** Start **
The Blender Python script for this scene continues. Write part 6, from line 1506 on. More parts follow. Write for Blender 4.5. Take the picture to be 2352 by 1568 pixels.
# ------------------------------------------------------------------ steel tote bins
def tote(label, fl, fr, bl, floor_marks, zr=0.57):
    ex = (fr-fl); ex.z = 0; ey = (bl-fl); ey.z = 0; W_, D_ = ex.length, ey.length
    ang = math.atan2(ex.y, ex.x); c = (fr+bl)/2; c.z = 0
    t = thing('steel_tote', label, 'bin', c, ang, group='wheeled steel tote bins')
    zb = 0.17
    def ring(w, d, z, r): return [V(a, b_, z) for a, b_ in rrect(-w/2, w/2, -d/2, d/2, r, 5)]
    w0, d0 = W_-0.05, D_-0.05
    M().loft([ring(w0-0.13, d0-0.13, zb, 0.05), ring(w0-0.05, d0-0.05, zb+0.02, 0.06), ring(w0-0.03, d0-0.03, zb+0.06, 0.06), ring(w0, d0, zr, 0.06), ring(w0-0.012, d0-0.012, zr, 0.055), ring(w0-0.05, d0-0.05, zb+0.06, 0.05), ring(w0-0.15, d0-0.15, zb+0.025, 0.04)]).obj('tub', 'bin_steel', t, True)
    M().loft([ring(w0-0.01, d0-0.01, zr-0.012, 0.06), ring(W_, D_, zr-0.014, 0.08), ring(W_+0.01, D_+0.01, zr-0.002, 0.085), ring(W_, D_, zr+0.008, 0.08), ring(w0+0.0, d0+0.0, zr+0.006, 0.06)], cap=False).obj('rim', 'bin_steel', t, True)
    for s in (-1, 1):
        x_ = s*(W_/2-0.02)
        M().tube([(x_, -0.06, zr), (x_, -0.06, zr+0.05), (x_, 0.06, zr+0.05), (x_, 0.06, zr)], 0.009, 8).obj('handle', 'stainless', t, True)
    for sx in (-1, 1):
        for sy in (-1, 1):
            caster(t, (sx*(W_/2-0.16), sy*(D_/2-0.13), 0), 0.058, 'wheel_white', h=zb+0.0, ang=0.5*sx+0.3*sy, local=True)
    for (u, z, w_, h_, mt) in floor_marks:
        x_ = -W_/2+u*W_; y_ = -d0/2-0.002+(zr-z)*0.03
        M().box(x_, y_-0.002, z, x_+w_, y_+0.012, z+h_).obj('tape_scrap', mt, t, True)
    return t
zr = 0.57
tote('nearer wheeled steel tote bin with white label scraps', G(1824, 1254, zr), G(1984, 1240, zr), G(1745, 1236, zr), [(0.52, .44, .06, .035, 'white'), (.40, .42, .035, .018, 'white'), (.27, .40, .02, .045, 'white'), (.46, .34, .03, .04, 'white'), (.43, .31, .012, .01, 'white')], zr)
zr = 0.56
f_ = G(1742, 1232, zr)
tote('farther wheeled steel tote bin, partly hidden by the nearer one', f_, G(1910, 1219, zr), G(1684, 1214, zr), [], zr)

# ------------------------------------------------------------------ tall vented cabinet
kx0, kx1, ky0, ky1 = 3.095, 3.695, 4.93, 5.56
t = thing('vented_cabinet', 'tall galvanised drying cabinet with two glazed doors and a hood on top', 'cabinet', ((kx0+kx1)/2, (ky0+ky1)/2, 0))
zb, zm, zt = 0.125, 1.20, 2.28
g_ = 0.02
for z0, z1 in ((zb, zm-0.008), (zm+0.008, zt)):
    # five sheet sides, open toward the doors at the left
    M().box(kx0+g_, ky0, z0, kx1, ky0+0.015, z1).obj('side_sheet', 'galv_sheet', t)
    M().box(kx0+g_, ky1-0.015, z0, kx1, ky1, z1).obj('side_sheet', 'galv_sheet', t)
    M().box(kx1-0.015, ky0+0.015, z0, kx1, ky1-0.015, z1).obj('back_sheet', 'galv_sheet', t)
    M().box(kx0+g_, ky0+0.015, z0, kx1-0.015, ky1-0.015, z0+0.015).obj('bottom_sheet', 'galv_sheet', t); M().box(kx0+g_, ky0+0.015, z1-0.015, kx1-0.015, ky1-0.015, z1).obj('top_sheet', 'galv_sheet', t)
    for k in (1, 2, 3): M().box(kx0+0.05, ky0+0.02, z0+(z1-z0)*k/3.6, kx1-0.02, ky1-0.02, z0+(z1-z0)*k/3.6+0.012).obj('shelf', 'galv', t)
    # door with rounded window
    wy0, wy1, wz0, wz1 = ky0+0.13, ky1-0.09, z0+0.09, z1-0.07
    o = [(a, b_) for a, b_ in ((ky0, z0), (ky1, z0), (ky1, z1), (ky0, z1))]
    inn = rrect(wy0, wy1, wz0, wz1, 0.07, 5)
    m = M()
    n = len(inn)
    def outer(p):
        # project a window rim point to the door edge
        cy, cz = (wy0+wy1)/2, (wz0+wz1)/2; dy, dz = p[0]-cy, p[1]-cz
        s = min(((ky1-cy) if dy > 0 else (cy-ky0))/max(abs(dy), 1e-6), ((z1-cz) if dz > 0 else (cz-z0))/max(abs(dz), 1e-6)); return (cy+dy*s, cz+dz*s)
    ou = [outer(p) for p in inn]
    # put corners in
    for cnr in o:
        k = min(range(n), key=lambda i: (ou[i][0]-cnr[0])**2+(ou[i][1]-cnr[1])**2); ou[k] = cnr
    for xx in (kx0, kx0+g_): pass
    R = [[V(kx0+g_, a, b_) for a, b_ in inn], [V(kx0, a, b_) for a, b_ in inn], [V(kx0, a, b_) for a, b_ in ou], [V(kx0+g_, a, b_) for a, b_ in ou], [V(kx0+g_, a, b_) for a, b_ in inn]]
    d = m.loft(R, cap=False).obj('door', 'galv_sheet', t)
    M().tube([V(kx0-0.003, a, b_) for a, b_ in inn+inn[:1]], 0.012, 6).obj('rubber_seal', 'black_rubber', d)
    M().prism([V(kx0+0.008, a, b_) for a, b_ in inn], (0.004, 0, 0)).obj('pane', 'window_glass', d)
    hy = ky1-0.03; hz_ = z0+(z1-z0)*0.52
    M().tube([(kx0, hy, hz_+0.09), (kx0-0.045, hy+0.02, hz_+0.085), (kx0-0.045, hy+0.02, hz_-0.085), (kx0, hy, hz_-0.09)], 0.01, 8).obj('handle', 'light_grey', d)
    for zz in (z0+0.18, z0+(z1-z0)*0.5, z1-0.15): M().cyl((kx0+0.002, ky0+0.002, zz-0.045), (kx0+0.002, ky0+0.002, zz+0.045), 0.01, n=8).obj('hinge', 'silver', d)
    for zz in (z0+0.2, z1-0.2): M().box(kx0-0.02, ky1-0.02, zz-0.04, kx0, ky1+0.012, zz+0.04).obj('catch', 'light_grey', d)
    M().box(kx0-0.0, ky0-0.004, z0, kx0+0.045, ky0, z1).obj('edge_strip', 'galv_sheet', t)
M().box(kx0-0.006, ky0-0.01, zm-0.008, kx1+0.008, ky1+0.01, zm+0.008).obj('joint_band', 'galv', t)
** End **
Do this: Recopy the whole listing exactly.

Response:
The Blender Python script for this scene continues. Write part 6, from line 1506 on. More parts follow. Write for Blender 4.5. Take the picture to be 2352 by 1568 pixels.
# ------------------------------------------------------------------ steel tote bins
def tote(label, fl, fr, bl, floor_marks, zr=0.57):
    ex = (fr-fl); ex.z = 0; ey = (bl-fl); ey.z = 0; W_, D_ = ex.length, ey.length
    ang = math.atan2(ex.y, ex.x); c = (fr+bl)/2; c.z = 0
    t = thing('steel_tote', label, 'bin', c, ang, group='wheeled steel tote bins')
    zb = 0.17
    def ring(w, d, z, r): return [V(a, b_, z) for a, b_ in rrect(-w/2, w/2, -d/2, d/2, r, 5)]
    w0, d0 = W_-0.05, D_-0.05
    M().loft([ring(w0-0.13, d0-0.13, zb, 0.05), ring(w0-0.05, d0-0.05, zb+0.02, 0.06), ring(w0-0.03, d0-0.03, zb+0.06, 0.06), ring(w0, d0, zr, 0.06), ring(w0-0.012, d0-0.012, zr, 0.055), ring(w0-0.05, d0-0.05, zb+0.06, 0.05), ring(w0-0.15, d0-0.15, zb+0.025, 0.04)]).obj('tub', 'bin_steel', t, True)
    M().loft([ring(w0-0.01, d0-0.01, zr-0.012, 0.06), ring(W_, D_, zr-0.014, 0.08), ring(W_+0.01, D_+0.01, zr-0.002, 0.085), ring(W_, D_, zr+0.008, 0.08), ring(w0+0.0, d0+0.0, zr+0.006, 0.06)], cap=False).obj('rim', 'bin_steel', t, True)
    for s in (-1, 1):
        x_ = s*(W_/2-0.02)
        M().tube([(x_, -0.06, zr), (x_, -0.06, zr+0.05), (x_, 0.06, zr+0.05), (x_, 0.06, zr)], 0.009, 8).obj('handle', 'stainless', t, True)
    for sx in (-1, 1):
        for sy in (-1, 1):
            caster(t, (sx*(W_/2-0.16), sy*(D_/2-0.13), 0), 0.058, 'wheel_white', h=zb+0.0, ang=0.5*sx+0.3*sy, local=True)
    for (u, z, w_, h_, mt) in floor_marks:
        x_ = -W_/2+u*W_; y_ = -d0/2-0.002+(zr-z)*0.03
        M().box(x_, y_-0.002, z, x_+w_, y_+0.012, z+h_).obj('tape_scrap', mt, t, True)
    return t
zr = 0.57
tote('nearer wheeled steel tote bin with white label scraps', G(1824, 1254, zr), G(1984, 1240, zr), G(1745, 1236, zr), [(0.52, .44, .06, .035, 'white'), (.40, .42, .035, .018, 'white'), (.27, .40, .02, .045, 'white'), (.46, .34, .03, .04, 'white'), (.43, .31, .012, .01, 'white')], zr)
zr = 0.56
f_ = G(1742, 1232, zr)
tote('farther wheeled steel tote bin, partly hidden by the nearer one', f_, G(1910, 1219, zr), G(1684, 1214, zr), [], zr)

# ------------------------------------------------------------------ tall vented cabinet
kx0, kx1, ky0, ky1 = 3.095, 3.695, 4.93, 5.56
t = thing('vented_cabinet', 'tall galvanised drying cabinet with two glazed doors and a hood on top', 'cabinet', ((kx0+kx1)/2, (ky0+ky1)/2, 0))
zb, zm, zt = 0.125, 1.20, 2.28
g_ = 0.02
for z0, z1 in ((zb, zm-0.008), (zm+0.008, zt)):
    # five sheet sides, open toward the doors at the left
    M().box(kx0+g_, ky0, z0, kx1, ky0+0.015, z1).obj('side_sheet', 'galv_sheet', t)
    M().box(kx0+g_, ky1-0.015, z0, kx1, ky1, z1).obj('side_sheet', 'galv_sheet', t)
    M().box(kx1-0.015, ky0+0.015, z0, kx1, ky1-0.015, z1).obj('back_sheet', 'galv_sheet', t)
    M().box(kx0+g_, ky0+0.015, z0, kx1-0.015, ky1-0.015, z0+0.015).obj('bottom_sheet', 'galv_sheet', t); M().box(kx0+g_, ky0+0.015, z1-0.015, kx1-0.015, ky1-0.015, z1).obj('top_sheet', 'galv_sheet', t)
    for k in (1, 2, 3): M().box(kx0+0.05, ky0+0.02, z0+(z1-z0)*k/3.6, kx1-0.02, ky1-0.02, z0+(z1-z0)*k/3.6+0.012).obj('shelf', 'galv', t)
    # door with rounded window
    wy0, wy1, wz0, wz1 = ky0+0.13, ky1-0.09, z0+0.09, z1-0.07
    o = [(a, b_) for a, b_ in ((ky0, z0), (ky1, z0), (ky1, z1), (ky0, z1))]
    inn = rrect(wy0, wy1, wz0, wz1, 0.07, 5)
    m = M()
    n = len(inn)
    def outer(p):
        # project a window rim point to the door edge
        cy, cz = (wy0+wy1)/2, (wz0+wz1)/2; dy, dz = p[0]-cy, p[1]-cz
        s = min(((ky1-cy) if dy > 0 else (cy-ky0))/max(abs(dy), 1e-6), ((z1-cz) if dz > 0 else (cz-z0))/max(abs(dz), 1e-6)); return (cy+dy*s, cz+dz*s)
    ou = [outer(p) for p in inn]
    # put corners in
    for cnr in o:
        k = min(range(n), key=lambda i: (ou[i][0]-cnr[0])**2+(ou[i][1]-cnr[1])**2); ou[k] = cnr
    for xx in (kx0, kx0+g_): pass
    R = [[V(kx0+g_, a, b_) for a, b_ in inn], [V(kx0, a, b_) for a, b_ in inn], [V(kx0, a, b_) for a, b_ in ou], [V(kx0+g_, a, b_) for a, b_ in ou], [V(kx0+g_, a, b_) for a, b_ in inn]]
    d = m.loft(R, cap=False).obj('door', 'galv_sheet', t)
    M().tube([V(kx0-0.003, a, b_) for a, b_ in inn+inn[:1]], 0.012, 6).obj('rubber_seal', 'black_rubber', d)
    M().prism([V(kx0+0.008, a, b_) for a, b_ in inn], (0.004, 0, 0)).obj('pane', 'window_glass', d)
    hy = ky1-0.03; hz_ = z0+(z1-z0)*0.52
    M().tube([(kx0, hy, hz_+0.09), (kx0-0.045, hy+0.02, hz_+0.085), (kx0-0.045, hy+0.02, hz_-0.085), (kx0, hy, hz_-0.09)], 0.01, 8).obj('handle', 'light_grey', d)
    for zz in (z0+0.18, z0+(z1-z0)*0.5, z1-0.15): M().cyl((kx0+0.002, ky0+0.002, zz-0.045), (kx0+0.002, ky0+0.002, zz+0.045), 0.01, n=8).obj('hinge', 'silver', d)
    for zz in (z0+0.2, z1-0.2): M().box(kx0-0.02, ky1-0.02, zz-0.04, kx0, ky1+0.012, zz+0.04).obj('catch', 'light_grey', d)
    M().box(kx0-0.0, ky0-0.004, z0, kx0+0.045, ky0, z1).obj('edge_strip', 'galv_sheet', t)
M().box(kx0-0.006, ky0-0.01, zm-0.008, kx1+0.008, ky1+0.01, zm+0.008).obj('joint_band', 'galv', t)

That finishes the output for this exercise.